I'm (re)teaching myself Latin (I studied at school decades ago), and I've just picked up a book of excerpts from Ovid.
Aurea prima sata est aetas, quae vindice nullo,
sponte sua, sine lege fidem rectumque colebat.
This very first line, or part of a line, has me puzzled: looking around, most translations appear to favour "The first golden age planted ... "... but couldn't it be "The first age is planted with gold"? Or maybe even the meaning "hesitates" between the two meanings (or more than two).
A few thoughts occur:
Perhaps Latin is stricter is use of tenses: in certain languages, e.g. French and to some extent English, you can use the present to mean the past, but maybe not in Latin. However, whichever way you interpret this first phrase, it appears that est will have to have a past meaning.
Maybe there are also clues from just the way Latin-speakers habitually ordered their words, which at my level of pretty much beginner I won't have any real idea of.

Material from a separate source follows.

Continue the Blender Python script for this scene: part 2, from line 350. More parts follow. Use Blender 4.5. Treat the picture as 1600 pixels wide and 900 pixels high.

To have two words of an ablative expression separated by an nominative adjective belonging to a later noun may also be unlikely, for all I know.
And... I haven't yet read thoroughly a few pages of the introduction of this book about metre of Ovid's verse, but maybe clues come from that too, in the sense that the trailing "a" in aurea may or may not be a "long" "a", which may or may not indicate the case Ovid intends. I.e. if aurea is ablative, then (as I understand it) it must then have a long trailing "a".
Hope someone can provide illumination!